Readers familiar with my own literary output will recognize the custom from the
opening passage of Light from Dead Stars, my second novel and the one that
begins in a sukkah on a roof in Rego Park on Hoshana Rabbah as the host’s
guests prepare to step out into the moonlight to see what the future shall
bring each of them in the year about to begin.
But there is another
way to think about the concepts of atonement and repentance and that is the one
according to which the gates of repentance are always open and it is always possible
to forestall suffering the consequences of one’s own iniquity by repenting
oneself fully of one’s sins and thus, at least theoretically, gaining
forgiveness. And that notion—according to which there is no final judgment, no
entry into the Book of Life that cannot subsequently be altered, no kvittel delivering
an unalterable verdict to the celestial archivist in charge of human history—is
also part of Jewish heritage, also a way to think about the relationship
between the deeds of human beings and the consequences of those deeds.
Interestingly, the
High Holiday prayerbook seems to have room for both approaches. Indeed, one way
to read the Machzor is as an elaborate interplay between these two ideas, the
one stressing the urgency of owning up to one’s own shortcomings without
supposing that one will always have time later on to regret one’s misdeeds and
the other imagining that the possibility of spiritual, moral, and emotional
growth remains fully present in the human breast for as long as that person
remains among the living.
And that brings us
to Hoshana Rabbah itself. The two approaches mentioned above, the one about urgent
need to seek clemency for one’s misdeeds and the other about the permanent
possibility of seeking of divine forgiveness for those same misdeeds even in
the last moment’s of one’s life, both those ideas sound right because they are
repeated so often in our prayers. But, of course, they can’t both be right!

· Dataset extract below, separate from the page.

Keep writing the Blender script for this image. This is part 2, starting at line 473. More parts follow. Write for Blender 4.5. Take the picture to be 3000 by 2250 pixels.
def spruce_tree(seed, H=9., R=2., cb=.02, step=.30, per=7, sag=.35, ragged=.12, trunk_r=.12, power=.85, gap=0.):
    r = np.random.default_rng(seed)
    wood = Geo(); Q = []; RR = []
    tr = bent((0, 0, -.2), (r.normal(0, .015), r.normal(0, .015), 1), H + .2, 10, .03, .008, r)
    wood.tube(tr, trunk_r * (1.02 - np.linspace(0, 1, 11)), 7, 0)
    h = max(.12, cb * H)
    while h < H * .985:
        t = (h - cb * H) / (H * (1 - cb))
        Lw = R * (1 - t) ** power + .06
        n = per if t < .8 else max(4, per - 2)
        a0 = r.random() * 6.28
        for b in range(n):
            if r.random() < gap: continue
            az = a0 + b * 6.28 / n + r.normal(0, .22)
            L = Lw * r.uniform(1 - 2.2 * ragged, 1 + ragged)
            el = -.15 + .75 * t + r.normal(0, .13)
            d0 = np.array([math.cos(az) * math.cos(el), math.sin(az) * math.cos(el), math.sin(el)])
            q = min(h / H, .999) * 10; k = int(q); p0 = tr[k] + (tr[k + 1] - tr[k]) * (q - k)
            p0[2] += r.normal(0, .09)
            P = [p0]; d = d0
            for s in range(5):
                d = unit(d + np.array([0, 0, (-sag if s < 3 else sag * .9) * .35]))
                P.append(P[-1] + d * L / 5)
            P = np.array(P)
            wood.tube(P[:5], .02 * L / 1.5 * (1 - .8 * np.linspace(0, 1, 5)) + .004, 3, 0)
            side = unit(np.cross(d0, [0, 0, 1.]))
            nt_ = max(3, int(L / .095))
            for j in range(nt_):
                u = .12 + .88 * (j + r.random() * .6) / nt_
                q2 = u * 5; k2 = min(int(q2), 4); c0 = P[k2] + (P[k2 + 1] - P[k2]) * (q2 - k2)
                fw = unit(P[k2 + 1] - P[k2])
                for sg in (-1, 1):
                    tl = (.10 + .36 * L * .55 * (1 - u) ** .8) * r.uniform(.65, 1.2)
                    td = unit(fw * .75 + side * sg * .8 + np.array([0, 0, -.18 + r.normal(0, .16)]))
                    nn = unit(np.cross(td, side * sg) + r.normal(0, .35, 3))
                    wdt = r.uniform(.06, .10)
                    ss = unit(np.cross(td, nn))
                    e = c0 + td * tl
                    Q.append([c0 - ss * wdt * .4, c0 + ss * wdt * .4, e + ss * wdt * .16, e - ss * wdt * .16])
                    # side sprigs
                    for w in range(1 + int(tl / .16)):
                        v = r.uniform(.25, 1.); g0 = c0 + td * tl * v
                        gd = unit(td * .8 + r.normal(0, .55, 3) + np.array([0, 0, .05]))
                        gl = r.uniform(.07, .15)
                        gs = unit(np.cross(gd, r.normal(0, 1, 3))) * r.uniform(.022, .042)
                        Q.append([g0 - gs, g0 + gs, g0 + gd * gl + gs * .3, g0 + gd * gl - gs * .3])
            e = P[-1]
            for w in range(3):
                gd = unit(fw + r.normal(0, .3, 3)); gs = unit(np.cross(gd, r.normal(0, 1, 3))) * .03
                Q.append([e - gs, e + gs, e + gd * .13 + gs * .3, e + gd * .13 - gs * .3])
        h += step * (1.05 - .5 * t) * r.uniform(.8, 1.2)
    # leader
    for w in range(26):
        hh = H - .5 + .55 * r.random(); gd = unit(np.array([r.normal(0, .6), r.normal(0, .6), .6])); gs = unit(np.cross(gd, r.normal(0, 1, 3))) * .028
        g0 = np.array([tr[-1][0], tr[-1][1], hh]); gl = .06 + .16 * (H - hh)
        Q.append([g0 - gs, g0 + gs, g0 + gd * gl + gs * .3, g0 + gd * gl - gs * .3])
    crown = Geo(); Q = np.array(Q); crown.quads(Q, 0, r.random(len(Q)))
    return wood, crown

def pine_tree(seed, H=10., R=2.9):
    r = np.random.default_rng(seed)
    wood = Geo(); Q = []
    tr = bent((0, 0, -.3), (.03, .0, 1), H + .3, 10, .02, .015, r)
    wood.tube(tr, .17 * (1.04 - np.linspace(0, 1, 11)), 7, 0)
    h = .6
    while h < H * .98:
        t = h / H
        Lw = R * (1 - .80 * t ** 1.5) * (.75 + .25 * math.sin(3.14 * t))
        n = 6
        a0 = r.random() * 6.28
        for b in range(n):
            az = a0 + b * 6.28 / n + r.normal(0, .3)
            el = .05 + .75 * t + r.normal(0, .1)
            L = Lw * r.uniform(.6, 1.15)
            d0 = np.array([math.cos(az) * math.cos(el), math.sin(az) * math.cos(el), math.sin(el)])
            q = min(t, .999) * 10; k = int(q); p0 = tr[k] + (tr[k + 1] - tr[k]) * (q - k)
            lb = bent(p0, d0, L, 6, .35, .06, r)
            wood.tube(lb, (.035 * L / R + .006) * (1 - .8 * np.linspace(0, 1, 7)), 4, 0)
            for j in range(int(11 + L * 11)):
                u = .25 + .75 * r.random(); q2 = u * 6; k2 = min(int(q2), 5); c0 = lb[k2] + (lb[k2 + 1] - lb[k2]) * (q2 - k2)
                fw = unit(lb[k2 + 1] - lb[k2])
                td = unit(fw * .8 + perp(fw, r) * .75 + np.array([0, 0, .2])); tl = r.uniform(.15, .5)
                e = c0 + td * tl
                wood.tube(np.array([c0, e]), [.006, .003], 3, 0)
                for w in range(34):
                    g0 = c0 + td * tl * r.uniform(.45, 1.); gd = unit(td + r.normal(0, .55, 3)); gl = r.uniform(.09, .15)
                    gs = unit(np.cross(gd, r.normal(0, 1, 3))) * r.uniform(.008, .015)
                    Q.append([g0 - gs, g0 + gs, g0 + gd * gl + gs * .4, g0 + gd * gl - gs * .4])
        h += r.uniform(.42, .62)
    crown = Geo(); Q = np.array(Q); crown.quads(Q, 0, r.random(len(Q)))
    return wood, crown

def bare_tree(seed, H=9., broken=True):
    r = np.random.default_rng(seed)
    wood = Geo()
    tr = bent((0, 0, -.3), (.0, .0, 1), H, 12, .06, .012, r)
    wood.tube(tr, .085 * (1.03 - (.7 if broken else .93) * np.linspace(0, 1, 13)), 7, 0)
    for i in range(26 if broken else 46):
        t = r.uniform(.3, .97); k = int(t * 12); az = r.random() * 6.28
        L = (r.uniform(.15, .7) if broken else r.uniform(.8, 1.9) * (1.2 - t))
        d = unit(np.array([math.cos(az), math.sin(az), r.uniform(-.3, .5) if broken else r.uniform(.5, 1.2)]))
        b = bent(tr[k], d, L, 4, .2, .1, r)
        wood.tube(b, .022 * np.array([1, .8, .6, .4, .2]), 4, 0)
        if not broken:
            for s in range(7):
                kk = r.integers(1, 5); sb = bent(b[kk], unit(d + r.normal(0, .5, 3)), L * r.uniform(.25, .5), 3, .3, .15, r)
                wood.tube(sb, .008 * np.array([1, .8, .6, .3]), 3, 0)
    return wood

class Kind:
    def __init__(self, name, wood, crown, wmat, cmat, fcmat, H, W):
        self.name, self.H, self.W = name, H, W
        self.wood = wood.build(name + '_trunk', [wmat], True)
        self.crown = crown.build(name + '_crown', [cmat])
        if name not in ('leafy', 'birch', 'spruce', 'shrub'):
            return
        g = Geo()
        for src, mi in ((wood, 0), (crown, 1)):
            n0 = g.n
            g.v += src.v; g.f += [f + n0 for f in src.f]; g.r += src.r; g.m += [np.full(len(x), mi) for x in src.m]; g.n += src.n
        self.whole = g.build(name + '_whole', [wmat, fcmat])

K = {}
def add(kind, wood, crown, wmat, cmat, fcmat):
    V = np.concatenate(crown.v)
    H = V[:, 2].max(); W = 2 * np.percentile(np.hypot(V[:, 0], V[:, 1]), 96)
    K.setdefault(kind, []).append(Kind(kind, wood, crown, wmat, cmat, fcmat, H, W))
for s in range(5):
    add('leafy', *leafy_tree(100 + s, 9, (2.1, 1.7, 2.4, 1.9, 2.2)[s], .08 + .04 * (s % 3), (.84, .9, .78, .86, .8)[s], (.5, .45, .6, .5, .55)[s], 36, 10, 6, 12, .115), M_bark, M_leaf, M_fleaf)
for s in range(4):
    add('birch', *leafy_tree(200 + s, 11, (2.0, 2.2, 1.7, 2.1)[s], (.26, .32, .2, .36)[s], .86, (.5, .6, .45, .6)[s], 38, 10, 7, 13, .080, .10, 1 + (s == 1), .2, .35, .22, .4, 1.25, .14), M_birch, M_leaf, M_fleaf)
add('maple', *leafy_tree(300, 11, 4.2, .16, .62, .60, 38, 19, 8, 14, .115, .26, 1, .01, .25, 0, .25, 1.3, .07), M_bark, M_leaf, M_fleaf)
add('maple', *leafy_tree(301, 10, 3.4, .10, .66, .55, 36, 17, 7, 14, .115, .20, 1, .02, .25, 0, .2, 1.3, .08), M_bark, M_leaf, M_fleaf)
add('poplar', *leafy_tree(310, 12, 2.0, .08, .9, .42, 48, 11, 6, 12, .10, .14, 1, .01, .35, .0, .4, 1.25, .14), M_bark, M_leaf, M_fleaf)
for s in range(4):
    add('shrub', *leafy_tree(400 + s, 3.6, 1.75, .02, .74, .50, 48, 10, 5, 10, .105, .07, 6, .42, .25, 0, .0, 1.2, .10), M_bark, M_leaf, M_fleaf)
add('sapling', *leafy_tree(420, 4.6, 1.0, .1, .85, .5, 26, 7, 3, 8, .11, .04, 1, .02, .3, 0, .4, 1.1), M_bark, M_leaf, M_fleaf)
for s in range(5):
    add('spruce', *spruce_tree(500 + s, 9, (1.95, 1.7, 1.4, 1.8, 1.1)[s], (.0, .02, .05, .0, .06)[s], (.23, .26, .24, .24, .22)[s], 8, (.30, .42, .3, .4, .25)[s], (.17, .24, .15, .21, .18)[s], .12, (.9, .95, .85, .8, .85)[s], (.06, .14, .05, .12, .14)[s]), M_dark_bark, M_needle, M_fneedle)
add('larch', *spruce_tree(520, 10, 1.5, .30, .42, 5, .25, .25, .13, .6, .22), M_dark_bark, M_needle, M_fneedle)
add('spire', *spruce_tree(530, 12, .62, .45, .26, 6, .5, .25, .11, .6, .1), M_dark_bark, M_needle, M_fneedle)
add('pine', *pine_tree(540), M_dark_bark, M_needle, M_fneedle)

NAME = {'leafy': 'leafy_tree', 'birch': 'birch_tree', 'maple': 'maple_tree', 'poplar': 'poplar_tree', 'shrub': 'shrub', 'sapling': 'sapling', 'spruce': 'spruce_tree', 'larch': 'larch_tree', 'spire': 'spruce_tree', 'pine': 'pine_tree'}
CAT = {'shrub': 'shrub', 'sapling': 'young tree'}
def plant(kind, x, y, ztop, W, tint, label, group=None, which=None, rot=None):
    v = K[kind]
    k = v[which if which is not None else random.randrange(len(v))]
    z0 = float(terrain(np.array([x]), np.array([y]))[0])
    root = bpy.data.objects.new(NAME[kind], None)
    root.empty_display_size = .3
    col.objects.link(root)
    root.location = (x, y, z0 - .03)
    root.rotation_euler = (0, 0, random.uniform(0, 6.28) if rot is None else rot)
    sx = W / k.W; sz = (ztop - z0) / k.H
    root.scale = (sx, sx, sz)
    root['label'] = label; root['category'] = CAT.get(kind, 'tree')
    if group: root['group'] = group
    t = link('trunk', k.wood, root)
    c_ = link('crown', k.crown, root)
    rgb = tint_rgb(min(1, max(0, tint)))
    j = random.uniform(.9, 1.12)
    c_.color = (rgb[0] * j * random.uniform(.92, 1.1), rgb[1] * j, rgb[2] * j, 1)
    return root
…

Either the verdict is written on Rosh Hashanah, sealed on Yom Kippur and then
entered into the celestial archive on Hoshana Rabbah or the verdict remains
open to being revisited permanently should the individual in question find the
courage to acknowledge his or her wrongdoing and to resolve to sin no longer in
an act of what our sages called “complete” repentance, t’shuvah g’murah.
In my opinion,
Hoshana Rabbah, existing as it does on the cusp between those two ideas—as the
holiday season draws to a close and the rest of the year commences—is meant to
celebrate the exquisite uncertainty all thinking souls must bring to the notion
of divine justice. Are we always able to fix what we’ve broken? Is there a
statute of limitations on high that eventually concludes the chance we
originally had to make things right? Does this possibility of moral growth
continue on throughout the years and decades of life no matter how long any of
us lives? Are we ever done growing up? Or do we eventually reach the point at
which we are stuck being what we ourselves have made ourselves into? These are
the anxiety-provoking questions Hoshana Rabbah lays at our feet each year as we
try to feel good about the season now almost behind us…but without actually
having anyway to know what the Judge of all the Earth jotted down on our page
in the great Book of Life or how long we have to do anything at all about it.

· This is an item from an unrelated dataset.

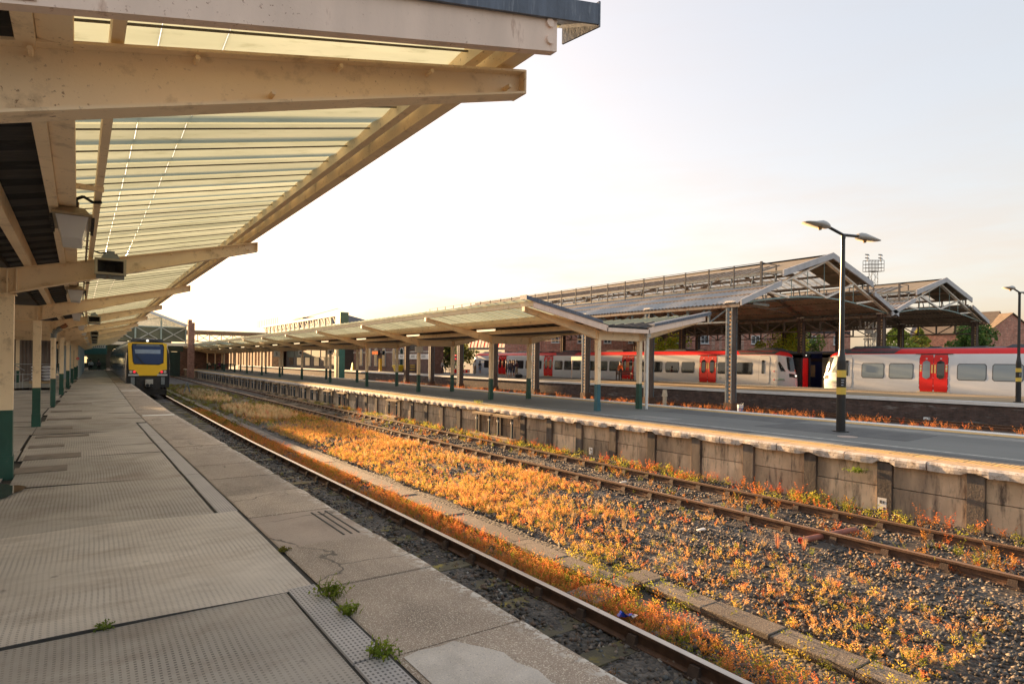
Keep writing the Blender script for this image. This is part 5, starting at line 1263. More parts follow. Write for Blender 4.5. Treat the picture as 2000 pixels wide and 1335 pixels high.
# footbridge and second shed girder
fb = thing('footbridge', 'brown lattice footbridge crossing the tracks behind the island canopy', 'bridge', (13, 104, 4))
q = MB(); q.box(13.1, 33, 104, 106.4, 5.35, 5.75); q.build('parapet', M('brown bridge fascia', (.28, .16, .08), .6), fb)
q = MB(); q.box(13.1, 33, 103.9, 106.5, 5.75, 5.95); q.build('roof', M('tan bridge roof', (.42, .33, .22), .6), fb)
q = MB(); q.box(13.1, 33, 104, 104.1, 4.15, 4.3)
for k in range(12): q.bar((13.1+1.65*k, 104.05, 4.25), (14.75+1.65*k, 104.05, 5.4), .1, .1, up=(0,1,0)); q.bar((14.75+1.65*k, 104.05, 4.25), (13.1+1.65*k, 104.05, 5.4), .1, .1, up=(0,1,0)); q.box(13.05+1.65*k, 13.2+1.65*k, 104, 104.12, 4.2, 5.4)
q.build('lattice', cream, fb)
gs = thing('roof_girder', 'long white lattice girder with green boxed end standing above the island canopy', 'girder', (32.5, 92, 0))
q = MB(); q.box(32.35, 32.75, 92.3, 140, 8.45, 8.85); q.box(32.4, 32.7, 92.3, 140, 7.1, 7.3); q.build('chord', M('warm white girder paint', (.72, .58, .38), .6, .1), gs)
for k in range(16):
    y0 = 92.6+2.9*k
    q = MB(); q.bar((32.5, y0, 7.2), (32.5, y0+.4, 8.5), .22, .3, up=(1, 0, 0)); q.bar((32.5, y0+.6, 7.2), (32.5, y0+2.2, 8.5), .12, .16, up=(1, 0, 0)); q.build('lattice_bar', M('warm white girder paint', (.72, .58, .38)), gs)
q = MB(); q.box(32.0, 33.3, 90.2, 92.25, 6.9, 8.9); q.build('green_box_end', M('olive green box', (.13, .17, .09), .5), gs)
q = MB(); q.box(32.1, 33.0, 90.8, 91.8, -1.1, 6.9); q.build('green_column', M('green box column', (.06, .17, .12), .5), gs)
q = MB(); q.box(31.7, 32.05, 90.9, 91.7, -1.1, 6.9); q.build('riveted_edge', M('sunlight coloured rivet plate', (.75, .55, .28), .6, .2, 6), gs)  # sunlight along the column edge put into the plate colour
q = MB(); y = 93
for k, (y, zp) in enumerate([(100, 8.6), (118, 9.3)]): q.hexa([(33.2, y, 7.2), (42, y-6, 7.2), (44, y+16, 7.2), (33.2, y+18, 7.2), (36.5, y+6, zp+.9), (38.5, y+4, zp+.9), (39, y+9, zp+.9), (36.5, y+11, zp+.9)])
q.build('roof', darkslate, gs)
q = MB()
for k in range(12): q.box(33.0, 33.06, 130+1.5*k, 130.06+1.5*k, 8.8, 10.2)
q.tube((33, 129.5, 10.2), (33, 148, 10.2), .03, 5); q.tube((36.5, 104, 10.6), (33, 122, 8.9), .04, 5); q.tube((36.5, 104, 10.6), (35, 96, 9.1), .04, 5); q.build('roof_railing', M('rusty red railing', (.28, .09, .05), .6), gs)

# masts
def lattice_mast(name, label, base, top, w_, mat, head):
    r = thing(name, label, 'mast', base); x, y, z0 = base; q = MB()
    c4 = [(-w_, -w_), (w_, -w_), (w_, w_), (-w_, w_)]
    for a, b in c4: q.tube((x+a, y+b, z0), (x+a*.8, y+b*.8, top), .05, 5)
    n = int((top-z0)/(2.2*w_)); 
    for k in range(n):
        za, zb = z0+(top-z0)*k/n, z0+(top-z0)*(k+1)/n
        for (a, b), (c, d) in zip(c4, c4[1:]+c4[:1]): q.tube((x+a*.9, y+b*.9, za), (x+c*.9, y+d*.9, zb), .03, 4)
    q.build('lattice_frame', mat, r); head(r); return r
mb = at(1705, 560, 130); mz = at(1705, 530, 130).z; tz = at(1705, 512, 130).z
def head1(r):
    x, y = mb.x, mb.y; q = MB(); rt = Vector((CT, -ST, 0))
    for z in (mz, mz+.75, mz+1.5, mz+2.3):
        for s in (-1.5, 1.5):
            pass
        for d in (-.7, .7): q.bar(Vector((x, y, z))+rt*-1.5+Vector((0, d, 0)), Vector((x, y, z))+rt*1.5+Vector((0, d, 0)), .08)
        for s in (-1.5, 1.5): q.bar(Vector((x, y-.7, z))+rt*s, Vector((x, y+.7, z))+rt*s, .08)
    for s in (-1.5, -.9, -.3, .3, .9, 1.5):
        for d in (-.7, .7): q.bar(Vector((x, y+d, mz))+rt*s, Vector((x, y+d, mz+2.3))+rt*s, .07)
    q.box(x-.9, x+.9, y-.6, y+.6, mz-.05, mz+.02); q.build('basket', darksteel, r)
    for s in (-1.75, 1.05):
        for dz in (2.6, 3.3):
            p = Vector((x, y-.4, mz+dz))+rt*s; q = MB(); q.hexa([p+Vector((-.4, -.3, -.1)), p+Vector((.4, -.3, -.1)), p+Vector((.4, .3, .1)), p+Vector((-.4, .3, .1)), p+Vector((-.3, -.2, .25)), p+Vector((.3, -.2, .25)), p+Vector((.3, .3, .35)), p+Vector((-.3, .3, .35))]); q.tube(p, p-Vector((0, 0, .6)), .05, 5); q.build('floodlight', steelgrey, r)
lattice_mast('floodlight_mast', 'dark lattice floodlight mast with caged platform rising behind the shed roof', (mb.x, mb.y, -1.3), mz, .75, darksteel, head1)
mb2 = at(1700, 680, 62)
def head2(r):
    q = MB(); q.box(mb2.x-.5, mb2.x+.5, mb2.y-.5, mb2.y+.5, 4.4, 4.5); q.box(mb2.x-.7, mb2.x-.1, mb2.y-.3, mb2.y+.3, 5.0, 5.5); q.box(mb2.x-.1, mb2.x+.5, mb2.y-.5, mb2.y, 4.6, 5.1); q.build('equipment_box', whitepaint, r)
lattice_mast('signal_mast', 'white lattice mast with pale boxes beside the valley column, above the red roof', (mb2.x, mb2.y, -1.3), 6.2, .45, whitepaint, head2)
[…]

If we can, that is, do anything.
Not all theological
questions need answers. Some exist to be embraced as riddles, as ambiguities,
as instances in which admitting that you don’t know is the truest version of
knowing. And that is why Hoshana Rabbah means to me. Will you step out into the
moonlight on Saturday night and see what your shadow looks like? It’s going to
be a clear night…and the moon will rise at 9:53 PM. See you there. Maybe!